Both sides claimed victory.
Esther Anatolitis, co-chair of the Australian Republic Movement, said it had been a “galvanising time”, adding: “We’ve been delighted to see people from all over Australia and all over the world asking why Australia still has a king.”
Philip Benwell, national chairman of the Australian Monarchist League, said the “fervour and size of the crowds that came out not just to see the King and Queen but to enthusiastically welcome them to Australia” proved that the “monarchy remains in the heart of the majority of the Australian people”.
Then, on the final day, came the fun. The King and Queen wielded large tongs to flip sausages at a barbecue, the monarch delivered a speech full of local lingo in which he pronounced the food “top tucker” and a menagerie of animals from an alpaca in a bow tie to a parrot greeting the Queen with “hello” turned out to lighten the mood.
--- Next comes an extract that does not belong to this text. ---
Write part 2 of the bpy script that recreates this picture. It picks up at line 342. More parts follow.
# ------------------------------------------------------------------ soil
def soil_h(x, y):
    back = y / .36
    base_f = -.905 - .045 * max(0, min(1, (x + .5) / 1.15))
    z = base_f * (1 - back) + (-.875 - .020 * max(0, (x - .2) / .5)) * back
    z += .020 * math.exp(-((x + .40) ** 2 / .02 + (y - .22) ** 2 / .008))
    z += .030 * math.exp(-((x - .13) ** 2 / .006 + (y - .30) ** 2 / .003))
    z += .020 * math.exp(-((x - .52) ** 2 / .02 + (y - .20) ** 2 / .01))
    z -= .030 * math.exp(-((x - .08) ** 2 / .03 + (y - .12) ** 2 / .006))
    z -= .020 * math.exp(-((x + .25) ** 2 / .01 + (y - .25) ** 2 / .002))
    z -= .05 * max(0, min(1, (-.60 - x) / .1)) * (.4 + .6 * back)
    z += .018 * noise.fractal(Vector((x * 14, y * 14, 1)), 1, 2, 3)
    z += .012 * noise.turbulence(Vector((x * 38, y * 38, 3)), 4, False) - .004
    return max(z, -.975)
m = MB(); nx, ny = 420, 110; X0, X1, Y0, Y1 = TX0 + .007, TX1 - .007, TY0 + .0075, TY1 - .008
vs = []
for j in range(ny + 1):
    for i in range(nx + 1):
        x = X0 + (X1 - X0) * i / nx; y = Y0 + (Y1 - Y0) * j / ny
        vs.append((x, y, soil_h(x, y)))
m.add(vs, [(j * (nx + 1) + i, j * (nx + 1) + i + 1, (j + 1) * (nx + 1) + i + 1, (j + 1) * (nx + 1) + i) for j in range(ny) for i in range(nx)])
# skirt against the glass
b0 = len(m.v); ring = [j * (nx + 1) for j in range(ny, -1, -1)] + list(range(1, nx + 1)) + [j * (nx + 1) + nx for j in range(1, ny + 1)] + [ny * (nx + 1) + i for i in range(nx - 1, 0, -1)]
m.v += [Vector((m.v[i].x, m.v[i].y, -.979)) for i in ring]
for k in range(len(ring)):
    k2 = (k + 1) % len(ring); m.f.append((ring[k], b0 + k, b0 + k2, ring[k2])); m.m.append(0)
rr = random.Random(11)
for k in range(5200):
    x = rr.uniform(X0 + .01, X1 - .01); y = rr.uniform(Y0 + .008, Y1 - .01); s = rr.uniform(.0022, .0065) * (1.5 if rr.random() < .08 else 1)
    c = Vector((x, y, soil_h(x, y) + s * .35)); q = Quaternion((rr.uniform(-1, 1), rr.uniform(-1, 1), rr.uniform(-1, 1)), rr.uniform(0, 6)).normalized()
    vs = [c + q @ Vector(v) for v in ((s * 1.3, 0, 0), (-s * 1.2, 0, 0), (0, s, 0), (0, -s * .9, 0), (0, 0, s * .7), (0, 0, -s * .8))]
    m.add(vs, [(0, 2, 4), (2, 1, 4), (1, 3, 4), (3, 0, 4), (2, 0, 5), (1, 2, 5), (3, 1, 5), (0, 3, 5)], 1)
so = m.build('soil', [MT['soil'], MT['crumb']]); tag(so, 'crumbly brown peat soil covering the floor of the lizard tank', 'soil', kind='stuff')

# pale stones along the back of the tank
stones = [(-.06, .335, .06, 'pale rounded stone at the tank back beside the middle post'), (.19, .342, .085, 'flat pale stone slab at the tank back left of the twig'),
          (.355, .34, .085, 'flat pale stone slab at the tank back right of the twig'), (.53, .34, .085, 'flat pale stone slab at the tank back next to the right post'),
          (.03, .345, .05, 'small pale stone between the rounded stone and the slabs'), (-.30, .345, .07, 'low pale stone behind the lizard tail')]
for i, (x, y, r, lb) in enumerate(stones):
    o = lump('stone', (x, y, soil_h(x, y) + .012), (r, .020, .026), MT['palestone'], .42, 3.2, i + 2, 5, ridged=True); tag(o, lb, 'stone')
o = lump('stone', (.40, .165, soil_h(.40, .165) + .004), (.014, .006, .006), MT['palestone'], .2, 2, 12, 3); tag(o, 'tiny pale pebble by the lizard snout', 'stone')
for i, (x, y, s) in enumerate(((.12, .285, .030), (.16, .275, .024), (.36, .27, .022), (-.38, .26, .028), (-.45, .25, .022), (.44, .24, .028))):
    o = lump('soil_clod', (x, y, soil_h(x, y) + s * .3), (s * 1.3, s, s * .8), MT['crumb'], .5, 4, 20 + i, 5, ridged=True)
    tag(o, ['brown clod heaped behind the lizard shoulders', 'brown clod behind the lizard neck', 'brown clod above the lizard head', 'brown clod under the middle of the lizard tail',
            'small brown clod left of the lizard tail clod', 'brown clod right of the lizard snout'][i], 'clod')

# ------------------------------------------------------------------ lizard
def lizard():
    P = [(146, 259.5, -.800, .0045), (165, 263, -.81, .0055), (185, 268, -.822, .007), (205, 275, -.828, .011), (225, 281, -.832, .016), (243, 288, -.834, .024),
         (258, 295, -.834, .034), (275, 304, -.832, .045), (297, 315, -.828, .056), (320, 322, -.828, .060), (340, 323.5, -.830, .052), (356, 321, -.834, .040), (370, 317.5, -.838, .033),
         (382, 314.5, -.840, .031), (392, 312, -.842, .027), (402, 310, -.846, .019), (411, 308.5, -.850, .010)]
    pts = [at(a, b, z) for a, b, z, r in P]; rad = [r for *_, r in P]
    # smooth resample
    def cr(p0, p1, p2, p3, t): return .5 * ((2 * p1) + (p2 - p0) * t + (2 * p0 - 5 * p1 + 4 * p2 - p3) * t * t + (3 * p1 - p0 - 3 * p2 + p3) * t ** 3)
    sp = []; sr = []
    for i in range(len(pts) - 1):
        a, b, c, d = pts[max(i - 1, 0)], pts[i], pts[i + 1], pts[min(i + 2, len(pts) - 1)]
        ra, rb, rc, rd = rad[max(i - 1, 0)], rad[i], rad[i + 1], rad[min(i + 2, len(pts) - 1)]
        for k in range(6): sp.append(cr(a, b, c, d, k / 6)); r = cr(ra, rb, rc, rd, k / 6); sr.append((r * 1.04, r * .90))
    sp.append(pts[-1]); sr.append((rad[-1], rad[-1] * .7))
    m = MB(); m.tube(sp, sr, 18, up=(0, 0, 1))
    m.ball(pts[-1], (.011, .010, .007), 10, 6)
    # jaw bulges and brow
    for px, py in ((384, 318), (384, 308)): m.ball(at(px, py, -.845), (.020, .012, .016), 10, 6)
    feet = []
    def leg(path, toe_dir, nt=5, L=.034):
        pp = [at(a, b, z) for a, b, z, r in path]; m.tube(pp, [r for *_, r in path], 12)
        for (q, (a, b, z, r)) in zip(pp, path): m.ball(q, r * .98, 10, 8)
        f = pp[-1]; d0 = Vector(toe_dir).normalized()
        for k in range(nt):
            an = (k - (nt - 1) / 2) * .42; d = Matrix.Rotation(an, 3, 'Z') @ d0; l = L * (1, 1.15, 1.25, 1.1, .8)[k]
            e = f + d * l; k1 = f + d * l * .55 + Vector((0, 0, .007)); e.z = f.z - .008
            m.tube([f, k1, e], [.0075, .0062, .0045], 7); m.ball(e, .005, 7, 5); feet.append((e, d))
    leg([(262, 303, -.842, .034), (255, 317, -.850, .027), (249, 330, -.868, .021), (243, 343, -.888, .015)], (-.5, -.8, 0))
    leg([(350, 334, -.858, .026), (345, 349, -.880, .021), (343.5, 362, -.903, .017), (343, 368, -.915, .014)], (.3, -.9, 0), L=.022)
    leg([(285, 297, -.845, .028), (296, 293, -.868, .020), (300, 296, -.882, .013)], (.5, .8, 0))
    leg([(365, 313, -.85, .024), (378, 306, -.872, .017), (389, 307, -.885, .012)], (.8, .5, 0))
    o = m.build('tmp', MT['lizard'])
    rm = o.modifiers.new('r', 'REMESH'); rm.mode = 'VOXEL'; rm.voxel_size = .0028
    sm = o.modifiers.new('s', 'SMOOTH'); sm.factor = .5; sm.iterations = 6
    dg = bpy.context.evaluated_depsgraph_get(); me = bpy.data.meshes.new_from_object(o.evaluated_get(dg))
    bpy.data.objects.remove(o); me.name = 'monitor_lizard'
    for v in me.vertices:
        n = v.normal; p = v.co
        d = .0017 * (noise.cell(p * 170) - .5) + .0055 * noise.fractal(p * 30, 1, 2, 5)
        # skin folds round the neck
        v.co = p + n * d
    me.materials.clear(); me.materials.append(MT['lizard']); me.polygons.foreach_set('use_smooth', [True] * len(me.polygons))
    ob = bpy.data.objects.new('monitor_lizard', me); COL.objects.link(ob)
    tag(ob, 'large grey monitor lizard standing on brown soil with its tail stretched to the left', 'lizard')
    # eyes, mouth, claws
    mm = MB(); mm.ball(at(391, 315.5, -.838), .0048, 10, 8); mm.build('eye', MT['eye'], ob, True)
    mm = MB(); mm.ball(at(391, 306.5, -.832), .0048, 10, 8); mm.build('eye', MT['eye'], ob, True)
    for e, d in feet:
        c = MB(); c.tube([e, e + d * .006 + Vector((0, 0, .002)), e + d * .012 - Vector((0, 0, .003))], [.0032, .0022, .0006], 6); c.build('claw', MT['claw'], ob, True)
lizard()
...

It culminated in that Sydney Opera House moment. The size of the crowds was impressive and the enthusiasm of the welcome remarkable.
The local media was energetic and kind; their pages and broadcasts considered by the palace to be a better measure of success on tour than the British media at home.
The couple were waved off on Wednesday morning by Anthony Albanese, the Australian prime minister, an avowed republican whose welcome and attentiveness spoke volumes about both the country’s hosting skills and his growing relationship with the head of state.
It did not, one source said pointedly, feel like the “farewell tour” the Australian Republican Movement had pushed for.
“Thank you to all who came out to show their support,” Buckingham Palace told the Australian public as the monarch took off from Sydney, “and for so many special memories”.
On Thursday, they will begin their state visit to Samoa in earnest. It will be a tour of two halves.